You are right, the position basis is not a basis in the strict sense of Hilbert-space theory. For a separable Hilbert space the bases are all countable. An important example in quantum mechanics is the energy eigenbasis of the harmonic oscillator.

The "position eigenbasis", as physicists call it, consists indeed not of square integrable functions but are distributions. Indeed in position representation the "generalized position eigenfunctions" are Dirac-$\delta$ distributions,
$$u_{x'}(x)=\delta(x-x').$$
For simplicity here I assume motion in one spatial dimension (the generalization to motion in arbitrary dimensions is obvious).

You should note that unbound self-adjoint operators on a Hilbert space are only defined on a dense subspace of Hilbert space. The generalized eigenfunctions for values in the continuous spectrum are distributions defining the dual space of this dense subspace, which is "larger" than the Hilbert space itself. The dual of the Hilbert space is isomorphic to the Hilbert space itself.

Of course you can live completely without the idea of the rigged Hilbert space. Then a rigorous treatment of (non-relativistic first-quantization) QT is pretty clumsy. A famous treatment is in the famous book by von Neumann. The rigged-Hilbert space formalism on the other hand is very convenient, because it makes the "robust mathematics of physicists", introduced by Dirac, rigorous.

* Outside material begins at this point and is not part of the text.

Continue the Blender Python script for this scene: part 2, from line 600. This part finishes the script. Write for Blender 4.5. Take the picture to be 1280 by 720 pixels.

Here a good intro is the PhD thesis

http://galaxy.cs.lamar.edu/~rafaelm/webdis.pdf

 

[jbergman]

Hall's book, Quantum Theory for the Mathematician, goes over this in detail, especially in chapter 6 and 7, without the rigged hilbert space formalism.

In short, he defines projection operators for measurable subsets and then develops a "functional calculus" for multiplication operators that essentially reproduces the results if we treat the position delta functions as an eigenbasis.

It's a bit technical and messy, but rigorous.

 

[mattt]

Any good book about functional analysis will explain the gory details (Brian Hall, Valter Moretti, Walter Rudin, Eberhard Zeidler, Kadison-Ringrose, Shlomo Sternberg, Reed-Simon, Gerald Teschl...).